Articles in the EU VAT Directive 2006/112/EC

Article 41 (first paragraph) and 141(c) of the EU VAT Directive 2006/112/EC

Article 41
Without prejudice to Article 40, the place of an intra-Community acquisition of goods as referred to in Article 2(1)(b)(i) shall be deemed to be within the territory of the Member State which issued the VAT identification number under which the person acquiring the goods made the acquisition, unless the person acquiring the goods establishes that VAT has been applied to that acquisition in accordance with Article 40.

Article 141
Each Member State shall take specific measures to ensure that VAT is not charged on the intra-Community acquisition of goods within its territory, made in accordance with Article 40, where the following conditions are met:
(c) the goods thus acquired by the taxable person referred to in point (a) are directly dispatched or transported, from a Member State other than that in which he is identified for VAT purposes, to the person for whom he is to carry out the subsequent supply;


Key Facts

  • Company Profile and Transactions: The applicant, a Slovenian VAT-registered company, purchased soya seed and rapeseed products from German suppliers and resold them to Danish companies, identified as shell companies by the tax authority.
  • Transportation and VAT Reporting: The applicant organized the transportation of goods directly from Germany to Denmark, reporting these transactions in its VAT returns in Slovenia while indicating a “Reverse Charge” in invoices to customers.
  • Delivery Issues: The goods were delivered to various warehouses in Denmark, not directly to the Danish companies, complicating the supply chain and raising concerns about the legitimacy of the transactions.
  • Tax Authority Investigation: The Slovenian Tax Authority sought confirmation from Danish authorities regarding the acquisition declarations and VAT payments by the Danish companies, which reported no such transactions or receipt of goods.
  • Suspicion of VAT Evasion: The tax authority identified several red flags, including unusual payment methods, late VAT reporting, and the involvement of intermediary operators linked to offshore entities, suggesting the applicant was aware of potential VAT evasion.
  • Tax Inspection Findings: The Slovenian Tax Authority assessed the applicant company for VAT obligations for 2015 and 2016, determining a payable VAT amount of €1,802,408.04, along with default interest totaling €458,834.77.
  • Triangular Transaction Regulations: The Tax Authority concluded that the applicant could not apply the simplification for triangular transactions because more than two supplies occurred in a single transport operation, impacting the VAT liability location.
  • Rejection of Administrative Action: The Finance Ministry upheld the Tax Authority’s findings, stating the transactions did not meet the criteria for genuine triangular transactions, as the goods were not made available to the third party in the supply chain.
  • Judicial Action by the Applicant: The applicant contested the decision in the Administrative Court of Slovenia, arguing that the simplification rules could apply to more than three taxable persons in a chain and that delivery logistics did not negate the triangular transaction definition.
  • Court Consideration and Referral: The Administrative Court is tasked with determining if genuine triangular transactions occurred and whether the applicant was aware of any VAT system abuse, potentially leading to additional tax liabilities.

Questions

  1. Should Article 141(c) of the VAT Directive, the non-application of Article 41, first paragraph, of the VAT Directive depending on Articles 42 and 197 thereof, be interpreted to mean that the condition set out in this provision is met when the goods in question are delivered with a single transport action (that is to say, made available or transferred in ownership) to the customer of the customer (and not to the third party in the chain of transactions), who is registered for VAT purposes in the same member state as the third party in the chain of transactions?
  2. Is it relevant for the fulfillment of the condition of Article 141(c) of the VAT Directive that the party relying on the simplified scheme for triangle transactions is aware of the subsequent delivery?

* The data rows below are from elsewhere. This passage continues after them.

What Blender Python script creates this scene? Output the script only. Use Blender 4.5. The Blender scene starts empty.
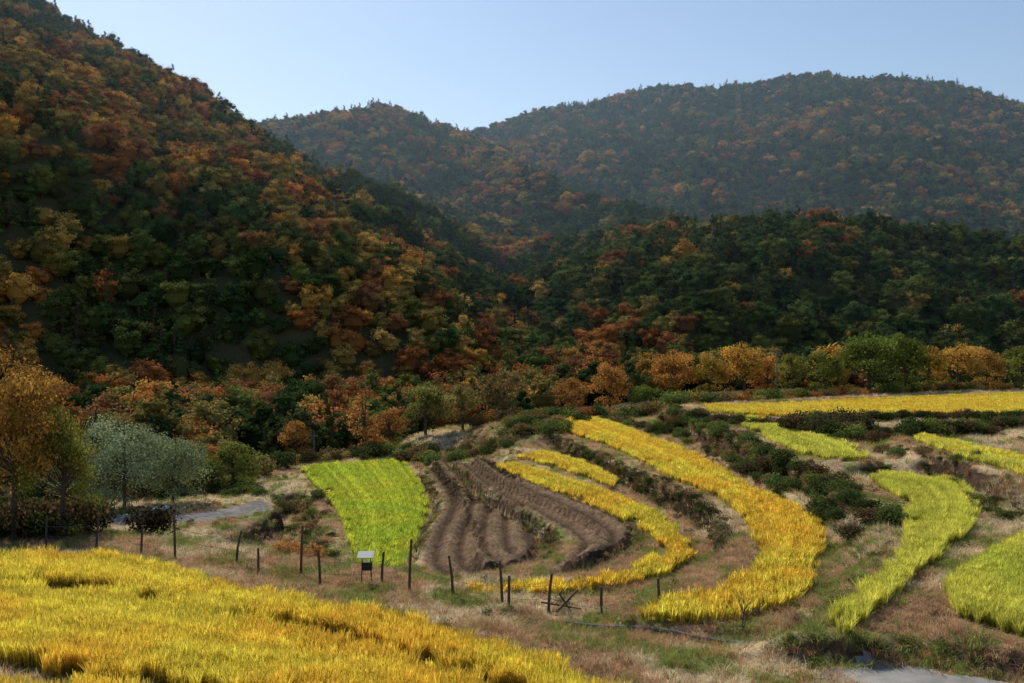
import bpy, math, numpy as np
from mathutils import Vector, Matrix
rng=np.random.default_rng(7)
S=bpy.context.scene
# ---------------------------------------------------------------- helpers
def hash2(ix,iy,s=0):
    h=(ix.astype(np.int64)*374761393+iy.astype(np.int64)*668265263+s*1442695041)&0x7fffffff
    h=((h^(h>>13))*1274126177)&0x7fffffff
    h=(h^(h>>16))&0xffff
    return h/65535.0
def vnoise(x,y,s=0):
    ix=np.floor(x);iy=np.floor(y);fx=x-ix;fy=y-iy
    fx=fx*fx*(3-2*fx);fy=fy*fy*(3-2*fy)
    a=hash2(ix,iy,s);b=hash2(ix+1,iy,s);c=hash2(ix,iy+1,s);d=hash2(ix+1,iy+1,s)
    return (a*(1-fx)+b*fx)*(1-fy)+(c*(1-fx)+d*fx)*fy
def fbm(x,y,s=0,o=4):
    r=0;a=.5;t=0
    for i in range(o):
        r=r+a*vnoise(x*2**i+17.3*i,y*2**i-9.1*i,s+i);t+=a;a*=.5
    return r/t
def smooth(pts,n=4):
    P=np.array(pts,float);out=[]
    m=len(P)
    for i in range(m-1):
        p0=P[max(i-1,0)];p1=P[i];p2=P[i+1];p3=P[min(i+2,m-1)]
        for k in range(n):
            t=k/n
            out.append(.5*((2*p1)+(-p0+p2)*t+(2*p0-5*p1+4*p2-p3)*t*t+(-p0+3*p1-3*p2+p3)*t**3))
    out.append(P[-1]);return np.array(out)
def resample(P,n):
    d=np.r_[0,np.cumsum(np.linalg.norm(np.diff(P,axis=0),axis=1))]
    t=np.linspace(0,d[-1],n)
    return np.stack([np.interp(t,d,P[:,k]) for k in range(P.shape[1])],1)
def polydist(x,y,P):
    best=np.full(x.shape,1e9);bz=np.zeros(x.shape)
    for i in range(len(P)-1):
        ax,ay=P[i][0],P[i][1];bx,by=P[i+1][0],P[i+1][1]
        dx,dy=bx-ax,by-ay;L=dx*dx+dy*dy+1e-9
        t=np.clip(((x-ax)*dx+(y-ay)*dy)/L,0,1)
        d=(x-ax-t*dx)**2+(y-ay-t*dy)**2
        m=d<best
        best=np.where(m,d,best)
        if len(P[i])>2: bz=np.where(m,P[i][2]+t*(P[i+1][2]-P[i][2]),bz)
    return np.sqrt(best),bz
def inpoly(x,y,P):
    r=np.zeros(x.shape,bool);n=len(P);j=n-1
    for i in range(n):
        xi,yi=P[i][:2];xj,yj=P[j][:2]
        if yi!=yj:
            c=((yi>y)!=(yj>y))&(x<(xj-xi)*(y-yi)/(yj-yi)+xi)
            r^=c
        j=i
    return r
def col(c): return (c[0],c[1],c[2],1)
# ---------------------------------------------------------------- terraces (metres, viewpoint at origin)
FD={
'F0a':(-7.0,.6,[(-23.7,35.3),(-19.7,34.4),(-17.4,33.9),(-15.5,34.4),(-12.7,33.3),(-9.6,30.9),(-6.6,28.4),(-4.4,27.4),(-2.4,25.9),(-.8,24.4),(.6,23.1),(1.7,21.8),(2.5,20.4),(3.1,18.5)],
  [(-21,31.3),(-17.7,30.9),(-15.7,30.6),(-13.7,30.4),(-11.5,29.4),(-8.6,27.5),(-6.4,26.5),(-4.6,25.5),(-3,24.3),(-1.7,23.1),(-.5,22),(.6,20.7),(1.5,19),(2,17.1)]),
'F0b':(-7.1,.6,[(-20.4,30.9),(-17.2,30.5),(-15.4,30.2),(-13.5,30.0),(-11.3,29.0),(-8.5,27.2),(-6.3,26.1),(-4.6,25.1),(-3.1,23.9),(-1.9,22.7),(-.7,21.6),(.2,20.3),(.9,18.7),(1.5,16.8)],
  [(-16,23.8),(-13.4,23.5),(-11.9,23.2),(-10.6,22.9),(-9,22.4),(-7.5,22),(-6.1,21.6),(-4.9,21.2),(-4,20.6),(-3,19.8),(-2.1,18.8),(-1.3,17.8),(-.5,16.6),(.1,14.8)]),
'F0c':(-7.25,.6,[(-15.4,23.1),(-13,22.8),(-11.6,22.6),(-10.3,22.3),(-8.8,21.8),(-7.4,21.4),(-5.9,20.9),(-4.8,20.4),(-3.8,19.5)],
  [(-9.7,14.5),(-8.3,14.5),(-7.4,14.5),(-6.7,14.5),(-5.8,14.5),(-5,14.5),(-4.1,14.5),(-3.4,14.5),(-2.8,14.5)]),
'D':(-10.5,.5,[(-18.3,85.7),(-13.2,70.7),(-10.5,61.6),(-8.8,54.3),(-7.1,47.6)],[(-10,91.7),(-6.8,74.7),(-5.4,64.2),(-5.3,55.7),(-4.95,47.6)]),
'C1':(-10.3,0,[(-7,80.6),(-4.3,64.4),(-4.4,54.1),(-4.1,46.7),(-2.9,42.8)],[(-5.6,83.3),(-2.4,64.4),(-.1,55.6),(1.2,50.1),(.4,44.6)]),
'C2':(-9.3,0,[(-4.4,77.6),(-1.4,62),(1.5,53),(2.9,46.3),(2,41.7),(.9,39.6)],[(-1.7,75.1),(.5,64.1),(3.9,54),(5.4,48.8),(5,44.6),(2.7,40.3)]),
'B':(-8.4,.45,[(-1,69.4),(1.7,60.5),(4.6,52.6),(6,47.1),(6.3,42.8),(5,38.9),(2.9,36.7),(.3,35.6),(-1.5,35.2)],[(.2,71.1),(3.1,64.2),(5.8,56.5),(7.6,48.4),(7.6,41.8),(6.4,38),(3.9,35.9),(1.7,34.8),(-1.1,34.5)]),
'B2':(-8.2,.45,[(.4,73.6),(3.4,66.6),(5.9,58.7)],[(2.5,77.2),(4.7,71.9),(6.4,61.7)]),
'A':(-7.4,.5,[(3.2,96.7),(5.3,83.6),(7.7,71.5),(9.1,57.6),(10.4,49.8),(10.2,43.9),(9.3,38.2),(8,33.9),(6.4,31.3),(4.4,29.5),(3.7,28.6)],[(8.9,100.7),(10.7,83.6),(12.4,69.5),(12.6,55.4),(13.2,46.7),(12.8,41.5),(10.9,35.5),(8.8,30.4),(6.7,28.3),(5,27.9),(3.9,28.2)]),
'E1':(-6.0,.45,[(17.1,74.5),(16.5,62.8),(16.4,56.5),(16.9,54.5)],[(18.5,78.4),(20.7,71.9),(20.6,60.9),(19.3,54)]),
'E2':(-6.6,.5,[(18,50.4),(17.2,44.4),(14.6,37),(12.2,31.7),(9.6,27.7),(7.5,24.6)],[(19.2,51.8),(21.7,49.4),(19.7,42.2),(16.3,36),(12.3,30.2),(8.2,24.1)]),
'F':(-6.6,.45,[(12.3,28.3),(11.3,25),(11.7,23.9),(12.1,22.9),(13,22.1)],[(12.9,29.1),(14.8,31.4),(17.9,35),(20.5,37.4),(24.5,40.4)]),
'G':(-5.5,.45,[(24,59.5),(22.7,50.7),(22.3,43.5),(21.8,38.3)],[(25.1,60.8),(25.3,55.8),(25.5,49.8),(25.9,45.6)]),
'H':(-5.3,.45,[(15.9,79.7),(20.4,76.3),(26.9,77.4),(33.6,78.5),(40.2,78.5),(54.8,76.3)],[(16.9,87.6),(23.9,89.1),(33.2,95.5),(43.2,101),(54.8,107.1),(77,114)]),
'I':(-10.6,0,[(-30,59.5),(-25,58.2),(-20.5,57.8),(-17,59.8),(-15,63)],[(-30,62.5),(-25,61.6),(-21,61.4),(-18.3,63.5),(-17,67.5)]),
}
fields={}
for k,(zt,ch,L,R) in FD.items():
    Ls=smooth(L,4);Rs=smooth(R,4)
    fields[k]=dict(z=zt-ch,ch=ch,L=Ls,R=Rs,poly=np.vstack([Ls,Rs[::-1]]))
CT=[
 [(3.8,80.2,-7.9),(6.1,69.6,-7.9),(7.9,57,-7.9),(9.4,49.8,-7.9),(9.7,45.5,-7.9),(8.7,40.8,-7.9)],
 [(3.1,81.4,-8.8),(5.8,69.4,-8.8),(7.3,56.4,-8.8),(8.7,49,-8.8),(8.9,44.7,-8.8),(8,40.3,-8.7)],
 [(12.5,80,-7.6),(13.6,68,-7.6),(13.7,55,-7.6),(14.2,47,-7.6),(13.6,41,-7.5)],
 [(14.6,78,-6.5),(14.8,66,-6.45),(14.7,55,-6.5),(15.2,47,-6.9),(14.2,40,-7.05)],
 [(15.0,79,-6.3),(20,75,-6.3),(27,76,-6.1),(40,77,-6.0)],
 [(-18.9,39.8,-8.3),(-12.8,38,-8.3),(-8.9,35.1,-8.3),(-4.5,34,-8.3),(-1.9,32.5,-8.3),(1.1,30.7,-8.3),(3,30.3,-8.3)],
 [(1.4,29.3,-8.3),(4.1,27.9,-8.2),(5.8,26.7,-8.1),(7.4,25.6,-7.9)],
 [(6.6,23.6,-7.75),(9.6,23,-7.6),(11.1,22.2,-7.6),(14,20.5,-7.6)],[(4,20,-7.7),(8,18,-7.6),(14,15,-7.4)],
 [(7.9,24.6,-7.3),(9.7,25.6,-7.2),(10.6,25.6,-7.2)],
 [(-34,66,-11.8),(-25,80,-12),(-22,100,-12.5)],[(-16.2,72,-12),(-12,56,-11.8),(-10,48,-11)],
 [(-45,45,-10),(-30,42,-9)],[(-26,34,-7.9),(-30,28,-7.6)],
 [(-60,120,-14),(-12,118,-13)],[(-2,108,-9.2),(12,108,-8)],[(20,105,-6.5),(45,128,-6.2),(85,135,-6.2)],
 [(36,62,-5.5),(42,40,-5.5),(32,20,-6.3)],
 [(-20,8,-5),(0,7.5,-5),(20,8,-5)],[(-20,0,-1.8),(0,-.5,-1.8),(20,0,-1.8)],[(-40,-30,-2),(40,-30,-2)],
]
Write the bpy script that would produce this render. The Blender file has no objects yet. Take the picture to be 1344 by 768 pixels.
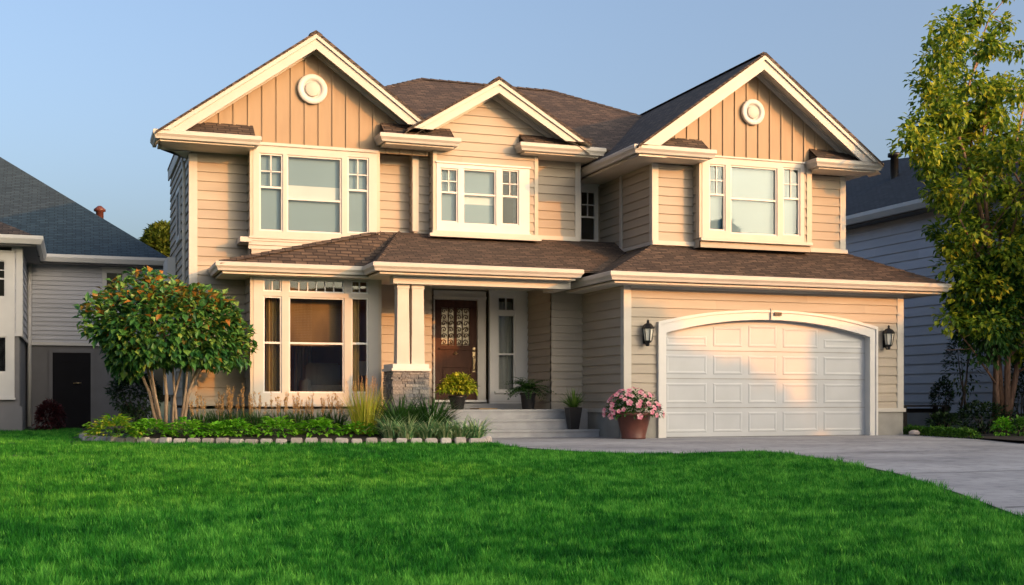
import bpy, bmesh, math, random
from mathutils import Vector, Matrix
random.seed(7)
R = math.radians
scene = bpy.context.scene
col = scene.collection

# ------------------------------------------------------------------ camera, sky, sun, exposure
YAW = R(19.7); F = 1600.0; CAMZ = 0.78; HOR = 525.0
cam_d = bpy.data.cameras.new('camera'); cam = bpy.data.objects.new('camera', cam_d); col.objects.link(cam)
cam.location = (0, 0, CAMZ); cam.rotation_euler = (R(90), 0, -YAW)
cam_d.sensor_width = 36; cam_d.lens = 36 * F / 1344; cam_d.shift_y = (HOR - 384) / 1344
cam_d.clip_start = 0.05; cam_d.clip_end = 3000
scene.camera = cam

SUN_AZ = R(33); SUN_EL = R(11)            # to the right of the facade's normal, low evening sun
world = bpy.data.worlds.new('World'); scene.world = world; world.use_nodes = True
wn = world.node_tree.nodes; wl = world.node_tree.links
sky = wn.new('ShaderNodeTexSky'); sky.sky_type = 'NISHITA'; sky.sun_disc = False
sky.sun_elevation = SUN_EL; sky.sun_rotation = R(180) - SUN_AZ
sky.air_density = 0.75; sky.dust_density = 9.0; sky.ozone_density = 1.1; sky.altitude = 200
wl.new(sky.outputs[0], wn['Background'].inputs[0]); wn['Background'].inputs[1].default_value = 0.15
sun_d = bpy.data.lights.new('sun', 'SUN'); sun_d.energy = 2.0; sun_d.angle = R(0.4); sun_d.color = (0.62, 0.205, 0.016)
sun = bpy.data.objects.new('sun', sun_d); col.objects.link(sun)
S = Vector((math.sin(SUN_AZ) * math.cos(SUN_EL), -math.cos(SUN_AZ) * math.cos(SUN_EL), math.sin(SUN_EL)))
sun.rotation_euler = S.to_track_quat('Z', 'Y').to_euler(); sun.location = (30, -30, 20)
vs = scene.view_settings
vs.view_transform = 'Standard'; vs.look = 'None'; vs.exposure = 1.44; vs.gamma = 1; vs.use_curve_mapping = False
scene.cycles.max_bounces = 8; scene.cycles.transparent_max_bounces = 16
scene.cycles.use_denoising = True
scene.cycles.sample_clamp_indirect = 4

# ------------------------------------------------------------------ measuring helpers
cY, sY = math.cos(YAW), math.sin(YAW)
def at(px, py, D):
    """point of the plane y = D that the photograph shows at (px, py)"""
    u = (px - 672) / F; t = D / (cY - u * sY)
    return t * (u * cY + sY), CAMZ + (HOR - py) / F * t
def ground_z(x, y):
    return 0.0 if y >= 20 else -0.02 * (20 - max(y, -15))
def at_ground(px, py):
    u = (px - 672) / F; v = (py - HOR) / F
    a = cY - u * sY
    t = CAMZ / v
    if t * a < 20: t = (CAMZ + 0.4) / (v + 0.02 * a)
    return t * (u * cY + sY), t * a

# ------------------------------------------------------------------ materials
def nodes(name):
    m = bpy.data.materials.new(name); m.use_nodes = True
    nt = m.node_tree
    return m, nt.nodes, nt.links, nt.nodes['Principled BSDF']
def mixc(n, l, fac, a, b, kind='MIX'):
    x = n.new('ShaderNodeMix'); x.data_type = 'RGBA'; x.blend_type = kind
    for k, val in ((0, fac), (6, a), (7, b)):
        if isinstance(val, (int, float)): x.inputs[k].default_value = val
        elif isinstance(val, tuple): x.inputs[k].default_value = (*val[:3], 1)
        else: l.new(val, x.inputs[k])
    return x.outputs[2]
def noise(n, l, scale, detail=3, coord='Object', vec=None, stretch=None):
    t = n.new('ShaderNodeTexNoise'); t.inputs['Scale'].default_value = scale; t.inputs['Detail'].default_value = detail
    if vec is None:
        c = n.new('ShaderNodeTexCoord'); vec = c.outputs[coord]
    if stretch:
        mp = n.new('ShaderNodeMapping'); mp.inputs['Scale'].default_value = stretch
        l.new(vec, mp.inputs[0]); vec = mp.outputs[0]
    l.new(vec, t.inputs['Vector'])
    return t.outputs['Fac']
def ramp(n, l, fac, stops):
    r = n.new('ShaderNodeValToRGB'); e = r.color_ramp.elements
    while len(e) < len(stops): e.new(0.5)
    for k, (p, c) in enumerate(stops):
        e[k].position = p; e[k].color = (*c, 1) if isinstance(c, tuple) else (c, c, c, 1)
    l.new(fac, r.inputs[0]); return r.outputs[0]
def bump(n, l, h, b, strength, dist=0.01):
    k = n.new('ShaderNodeBump'); k.inputs['Strength'].default_value = strength; k.inputs['Distance'].default_value = dist
    l.new(h, k.inputs['Height']); l.new(k.outputs[0], b.inputs['Normal'])
def paint(name, c, rough=0.55, var=0.10, scale=2.2, stretch=(1, 1, 1), bmp=0.0):
    m, n, l, b = nodes(name)
    f = noise(n, l, scale, 5, stretch=stretch)
    d = tuple(x * (1 - var) for x in c); e = tuple(min(1, x * (1 + var)) for x in c)
    l.new(ramp(n, l, f, [(0.3, d), (0.7, e)]), b.inputs['Base Color'])
    b.inputs['Roughness'].default_value = rough
    if bmp: bump(n, l, noise(n, l, 60, 4), b, bmp, 0.004)
    return m
def siding_mat(name, c, expo=0.19):
    m, n, l, b = nodes(name)
    g = n.new('ShaderNodeNewGeometry')
    f1 = noise(n, l, 1.6, 5, stretch=(0.6, 0.6, 2.5)); f2 = noise(n, l, 40, 3, stretch=(0.08, 0.08, 1))
    # every board its own slight tint
    r = n.new('ShaderNodeMapRange'); l.new(g.outputs['Random Per Island'], r.inputs[0])
    r.inputs[3].default_value = 0.92; r.inputs[4].default_value = 1.05
    a = ramp(n, l, f1, [(0.3, tuple(x * .93 for x in c)), (0.7, tuple(x * 1.06 for x in c))])
    k = n.new('ShaderNodeVectorMath'); k.operation = 'SCALE'; l.new(a, k.inputs[0]); l.new(r.outputs[0], k.inputs['Scale'])
    l.new(k.outputs[0], b.inputs['Base Color']); b.inputs['Roughness'].default_value = 0.6
    bump(n, l, f2, b, 0.25, 0.003)
    return m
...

Depending on the answer to the two questions above, the Upravno sodišče poses the following third question:

  1. Should Article 41, first paragraph, of the VAT Directive be interpreted in this case to mean that VAT can be levied in the state of identification of the taxpayer who is the second party in the chain of transactions (in Slovenia), without the tax base being reduced in accordance with Article 41, second paragraph, of the Directive, if it is established that the taxpayer knew or should have known that they were participating in transactions that constitute an abuse of the VAT system?

Relevant Jurisprudence:

The case cites recent case law from the Court of Justice of the European Union, including:

  • Commission/Hungary (C-580/16): Addressing the interpretation and application of VAT regulations.
  • Other Relevant Judgments: Further clarifications on the principles surrounding VAT and intra-community transactions.